Pub Date: June 1st, 1994
Publisher: Crown

Another elegant entertainment from Thomas (Hanover Place, 1990, etc.), a former Lehman Brothers partner with a firm grasp of high finance and the low cunning that frequently informs it. Lee Boynton is a brainy, zaftig, 30ish heiress, copublisher and sole angel of Washington-based Capitol Steps, a muckraking review with a small but influential readership. When she gets a tip on some odd megabuck cash flows through a troubled bank in Northern California, she recruits Thurlow Coole, an austere Bostonian with a Wall Street background, to help her pursue the story.
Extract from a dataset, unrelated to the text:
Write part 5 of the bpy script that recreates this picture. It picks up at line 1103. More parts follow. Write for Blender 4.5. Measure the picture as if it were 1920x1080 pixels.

The unlikely pair quickly realize they're on the twisty trail of a criminal enterprise established mainly to legitimize Colombian drug lords' money, flight capital from underdeveloped countries, terrorists' slush funds, and the illicit profits of putatively respectable corporations. At the heart of the vast conspiracy is Credit Provencal, a BCCI-like institution effectively controlled by Mona Kurchinsky, a whip-smart operator who was a valued protÉgÉe of Lee's legendary uncle in the CIA. Mona's minions include a White House insider and a murderous Korean-American who has tapped into JEDI (Joint Expedited Date Interface), the US government's ultrasecure clearinghouse system for its law-enforcement agencies. As the transnational laundry's dirty linen comes spilling out in the wash of Lee's globe-trotting inquiries and Coole's shrewd analyses of what's been going down in the presumptive privacy of computer networks, the villains of the piece begin covering their tracks the oldfashioned way -- by killing off those who know too much. At the close, Lee has written a bestseller about how CP was brought to book and looks forward to deepening her lusty relationship with an unexpectedly studly Coole. Good nasty fun in the form of a plausible (if not altogether credible) plot offering object lessons on the wages of sin, laced with liberal measures of the author's trademark commentary on tempora et mores.